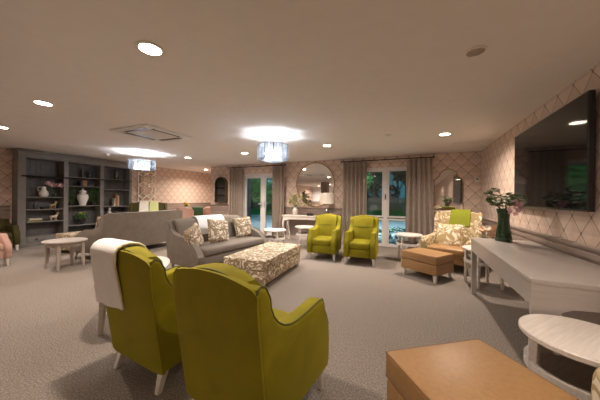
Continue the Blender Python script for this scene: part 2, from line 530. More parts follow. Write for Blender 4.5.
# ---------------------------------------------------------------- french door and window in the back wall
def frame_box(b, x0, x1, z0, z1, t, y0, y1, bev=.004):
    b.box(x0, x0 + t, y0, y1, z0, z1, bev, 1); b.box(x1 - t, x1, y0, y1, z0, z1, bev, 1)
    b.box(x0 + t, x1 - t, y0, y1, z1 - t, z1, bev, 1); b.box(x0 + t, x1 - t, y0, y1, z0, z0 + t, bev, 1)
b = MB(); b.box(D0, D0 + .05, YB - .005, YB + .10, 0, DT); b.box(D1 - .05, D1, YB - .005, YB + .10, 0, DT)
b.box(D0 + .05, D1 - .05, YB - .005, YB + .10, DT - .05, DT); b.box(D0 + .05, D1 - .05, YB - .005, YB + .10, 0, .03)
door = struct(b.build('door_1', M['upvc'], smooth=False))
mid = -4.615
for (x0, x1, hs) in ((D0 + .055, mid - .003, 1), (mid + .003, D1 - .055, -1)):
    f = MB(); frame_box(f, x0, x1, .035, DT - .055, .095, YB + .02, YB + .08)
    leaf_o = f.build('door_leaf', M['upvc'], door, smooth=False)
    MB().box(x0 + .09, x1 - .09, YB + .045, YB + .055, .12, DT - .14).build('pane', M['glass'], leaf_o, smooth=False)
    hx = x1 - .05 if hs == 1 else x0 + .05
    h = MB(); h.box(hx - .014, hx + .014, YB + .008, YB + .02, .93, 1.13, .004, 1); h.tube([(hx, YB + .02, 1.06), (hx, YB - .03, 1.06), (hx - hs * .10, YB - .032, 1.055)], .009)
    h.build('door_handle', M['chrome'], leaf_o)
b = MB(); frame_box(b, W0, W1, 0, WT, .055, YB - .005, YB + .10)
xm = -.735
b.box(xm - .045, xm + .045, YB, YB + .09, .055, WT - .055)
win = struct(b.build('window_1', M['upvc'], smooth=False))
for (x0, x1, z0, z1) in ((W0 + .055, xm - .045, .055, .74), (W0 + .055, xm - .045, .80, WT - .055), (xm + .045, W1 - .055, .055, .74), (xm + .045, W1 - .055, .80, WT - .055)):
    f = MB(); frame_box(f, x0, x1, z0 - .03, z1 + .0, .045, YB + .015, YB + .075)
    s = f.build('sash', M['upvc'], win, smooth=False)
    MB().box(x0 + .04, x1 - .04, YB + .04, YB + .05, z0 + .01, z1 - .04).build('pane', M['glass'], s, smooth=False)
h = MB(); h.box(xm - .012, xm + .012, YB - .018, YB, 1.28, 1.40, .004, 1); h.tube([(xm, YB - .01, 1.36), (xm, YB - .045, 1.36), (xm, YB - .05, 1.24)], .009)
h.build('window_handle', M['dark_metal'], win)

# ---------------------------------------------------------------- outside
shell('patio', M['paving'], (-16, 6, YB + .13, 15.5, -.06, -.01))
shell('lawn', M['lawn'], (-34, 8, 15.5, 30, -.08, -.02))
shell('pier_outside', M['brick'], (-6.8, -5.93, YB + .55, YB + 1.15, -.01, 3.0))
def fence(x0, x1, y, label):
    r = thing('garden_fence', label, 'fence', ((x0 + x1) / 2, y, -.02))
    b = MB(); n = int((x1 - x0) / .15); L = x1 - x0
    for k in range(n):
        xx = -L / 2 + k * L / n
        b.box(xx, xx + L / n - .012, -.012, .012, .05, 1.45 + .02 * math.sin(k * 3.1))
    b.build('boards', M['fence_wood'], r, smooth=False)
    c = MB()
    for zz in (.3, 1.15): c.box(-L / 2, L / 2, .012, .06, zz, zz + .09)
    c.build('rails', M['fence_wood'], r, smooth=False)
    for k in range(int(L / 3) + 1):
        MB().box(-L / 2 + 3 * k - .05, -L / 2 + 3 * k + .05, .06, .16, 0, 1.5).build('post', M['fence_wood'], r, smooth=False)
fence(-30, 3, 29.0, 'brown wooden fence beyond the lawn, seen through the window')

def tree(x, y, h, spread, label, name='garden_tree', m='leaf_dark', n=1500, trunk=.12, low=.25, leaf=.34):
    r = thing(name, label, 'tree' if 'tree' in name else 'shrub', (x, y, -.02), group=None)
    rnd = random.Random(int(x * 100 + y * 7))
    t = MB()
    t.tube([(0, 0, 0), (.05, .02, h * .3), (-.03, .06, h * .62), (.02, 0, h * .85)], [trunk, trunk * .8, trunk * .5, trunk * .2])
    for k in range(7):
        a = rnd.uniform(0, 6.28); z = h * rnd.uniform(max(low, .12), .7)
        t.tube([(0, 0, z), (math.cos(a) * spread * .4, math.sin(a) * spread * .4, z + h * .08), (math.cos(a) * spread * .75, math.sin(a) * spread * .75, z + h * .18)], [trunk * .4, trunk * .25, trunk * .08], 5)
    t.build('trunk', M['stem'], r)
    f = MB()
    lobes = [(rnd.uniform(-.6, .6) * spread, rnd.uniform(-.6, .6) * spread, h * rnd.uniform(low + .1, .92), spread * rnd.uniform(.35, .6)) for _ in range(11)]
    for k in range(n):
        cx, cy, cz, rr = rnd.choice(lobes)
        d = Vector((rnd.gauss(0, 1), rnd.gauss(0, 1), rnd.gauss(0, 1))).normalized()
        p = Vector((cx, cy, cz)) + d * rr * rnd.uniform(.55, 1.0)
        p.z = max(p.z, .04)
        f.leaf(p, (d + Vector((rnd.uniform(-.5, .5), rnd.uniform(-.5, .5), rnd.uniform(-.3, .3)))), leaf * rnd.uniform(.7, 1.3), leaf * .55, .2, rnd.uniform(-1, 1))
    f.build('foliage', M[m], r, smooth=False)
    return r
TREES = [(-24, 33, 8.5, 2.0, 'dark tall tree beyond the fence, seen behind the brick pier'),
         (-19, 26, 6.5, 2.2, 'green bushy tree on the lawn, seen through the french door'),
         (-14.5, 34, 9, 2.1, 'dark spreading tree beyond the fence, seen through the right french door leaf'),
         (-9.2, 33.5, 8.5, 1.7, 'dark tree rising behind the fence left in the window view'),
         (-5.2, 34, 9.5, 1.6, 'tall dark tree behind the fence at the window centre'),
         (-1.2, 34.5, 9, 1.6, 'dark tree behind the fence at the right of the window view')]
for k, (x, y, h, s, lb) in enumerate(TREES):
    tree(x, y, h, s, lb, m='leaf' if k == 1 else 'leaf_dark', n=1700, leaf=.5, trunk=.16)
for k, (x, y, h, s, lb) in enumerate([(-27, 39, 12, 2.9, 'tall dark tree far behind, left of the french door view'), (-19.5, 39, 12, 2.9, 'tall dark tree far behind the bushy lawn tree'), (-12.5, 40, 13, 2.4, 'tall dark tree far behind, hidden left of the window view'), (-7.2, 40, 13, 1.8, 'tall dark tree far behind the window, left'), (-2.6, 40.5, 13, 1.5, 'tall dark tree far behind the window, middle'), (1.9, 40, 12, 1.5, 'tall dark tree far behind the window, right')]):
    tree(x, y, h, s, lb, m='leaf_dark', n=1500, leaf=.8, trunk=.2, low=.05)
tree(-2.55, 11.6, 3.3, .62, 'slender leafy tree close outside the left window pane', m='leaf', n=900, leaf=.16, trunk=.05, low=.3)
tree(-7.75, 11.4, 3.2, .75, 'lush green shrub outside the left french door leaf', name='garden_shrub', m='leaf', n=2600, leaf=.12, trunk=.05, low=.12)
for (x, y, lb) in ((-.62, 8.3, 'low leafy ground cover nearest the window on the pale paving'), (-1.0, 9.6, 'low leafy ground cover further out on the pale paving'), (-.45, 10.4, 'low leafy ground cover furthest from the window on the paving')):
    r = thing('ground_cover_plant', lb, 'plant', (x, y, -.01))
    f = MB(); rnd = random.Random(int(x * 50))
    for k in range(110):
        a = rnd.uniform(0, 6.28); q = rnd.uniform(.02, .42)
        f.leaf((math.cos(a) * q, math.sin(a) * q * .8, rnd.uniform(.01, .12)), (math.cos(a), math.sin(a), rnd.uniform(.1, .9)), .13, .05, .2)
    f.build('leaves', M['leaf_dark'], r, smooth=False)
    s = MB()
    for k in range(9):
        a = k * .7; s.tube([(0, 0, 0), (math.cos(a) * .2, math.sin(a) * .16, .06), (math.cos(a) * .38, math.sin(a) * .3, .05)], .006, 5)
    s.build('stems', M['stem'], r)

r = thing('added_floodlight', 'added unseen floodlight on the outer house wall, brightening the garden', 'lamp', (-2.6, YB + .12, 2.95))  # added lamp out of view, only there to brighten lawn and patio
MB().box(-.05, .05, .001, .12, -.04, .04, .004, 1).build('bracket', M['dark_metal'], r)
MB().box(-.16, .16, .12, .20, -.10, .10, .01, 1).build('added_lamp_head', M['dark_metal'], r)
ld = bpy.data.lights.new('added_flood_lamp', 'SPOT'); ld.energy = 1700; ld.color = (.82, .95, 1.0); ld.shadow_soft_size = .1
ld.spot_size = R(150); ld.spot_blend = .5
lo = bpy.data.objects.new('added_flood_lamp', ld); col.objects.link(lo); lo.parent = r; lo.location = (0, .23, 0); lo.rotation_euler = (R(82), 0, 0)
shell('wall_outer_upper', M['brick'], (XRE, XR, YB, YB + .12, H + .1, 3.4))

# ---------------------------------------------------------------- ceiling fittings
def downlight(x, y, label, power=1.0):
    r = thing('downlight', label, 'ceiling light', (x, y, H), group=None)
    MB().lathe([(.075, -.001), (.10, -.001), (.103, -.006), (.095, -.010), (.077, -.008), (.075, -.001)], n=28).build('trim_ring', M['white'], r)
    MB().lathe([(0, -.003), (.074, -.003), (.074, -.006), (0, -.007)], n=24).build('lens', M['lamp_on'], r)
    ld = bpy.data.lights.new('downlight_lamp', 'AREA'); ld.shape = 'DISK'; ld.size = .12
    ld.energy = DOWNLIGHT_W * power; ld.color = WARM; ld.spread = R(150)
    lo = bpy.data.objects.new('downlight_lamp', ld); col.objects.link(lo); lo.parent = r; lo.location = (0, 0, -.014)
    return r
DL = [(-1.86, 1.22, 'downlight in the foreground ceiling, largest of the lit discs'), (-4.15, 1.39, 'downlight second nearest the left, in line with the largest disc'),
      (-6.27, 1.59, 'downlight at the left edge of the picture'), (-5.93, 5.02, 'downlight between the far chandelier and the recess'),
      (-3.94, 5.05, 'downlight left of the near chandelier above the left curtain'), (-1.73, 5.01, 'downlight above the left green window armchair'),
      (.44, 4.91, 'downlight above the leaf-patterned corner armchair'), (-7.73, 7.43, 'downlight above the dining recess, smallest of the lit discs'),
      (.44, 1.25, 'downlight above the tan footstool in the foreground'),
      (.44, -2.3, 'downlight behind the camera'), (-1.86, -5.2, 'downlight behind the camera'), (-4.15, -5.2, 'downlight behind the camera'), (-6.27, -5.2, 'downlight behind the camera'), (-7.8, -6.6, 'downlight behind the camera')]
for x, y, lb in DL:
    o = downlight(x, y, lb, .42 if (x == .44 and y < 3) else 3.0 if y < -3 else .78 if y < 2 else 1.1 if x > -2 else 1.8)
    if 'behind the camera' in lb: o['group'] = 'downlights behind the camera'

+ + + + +

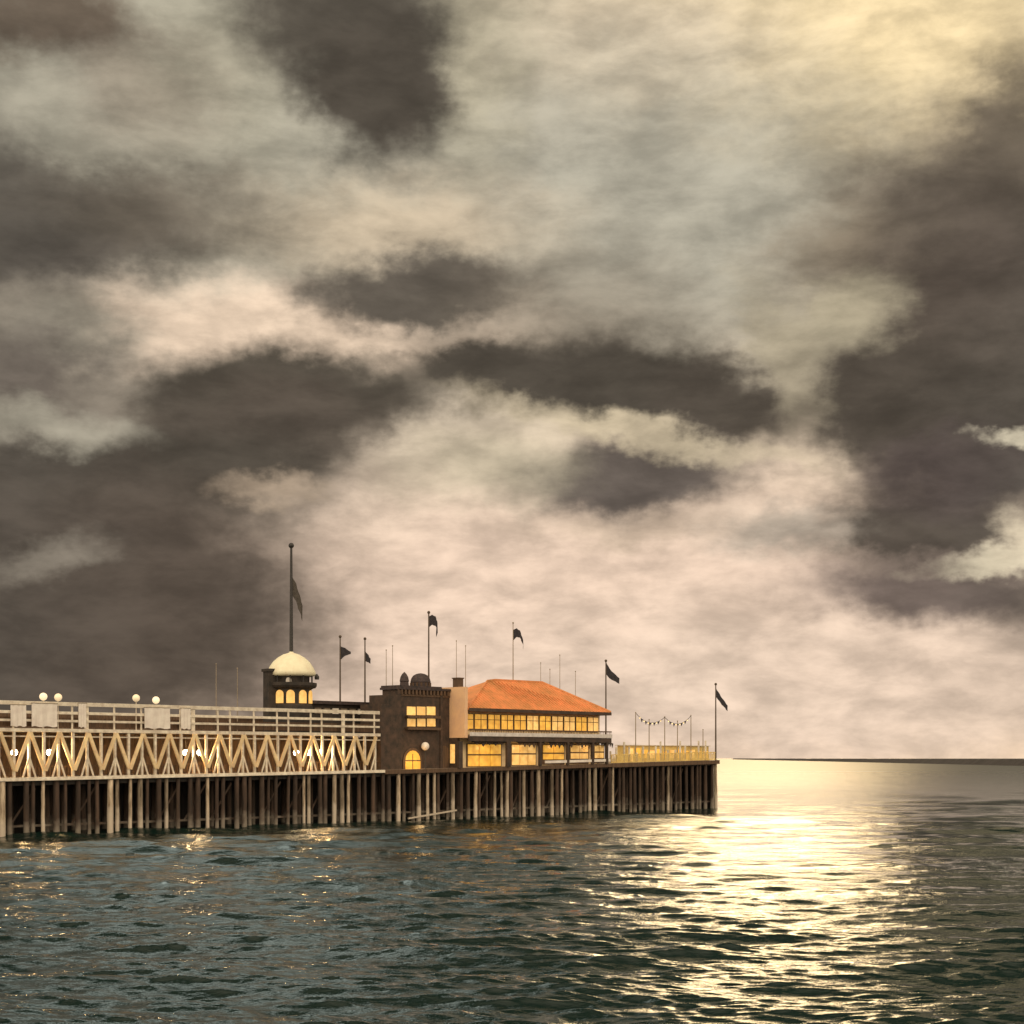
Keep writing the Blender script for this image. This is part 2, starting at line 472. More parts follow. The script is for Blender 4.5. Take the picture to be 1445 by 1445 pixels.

+ + + + +

**REQUIREMENTS**.
Gather every line from the listing above in which the word "picture" appears.

**FINISHED ANSWER**.
      (-6.27, 1.59, 'downlight at the left edge of the picture'), (-5.93, 5.02, 'downlight between the far chandelier and the recess'),
Keep writing the Blender script for this image. This is part 2, starting at line 472. More parts follow. The script is for Blender 4.5. Take the picture to be 1445 by 1445 pixels.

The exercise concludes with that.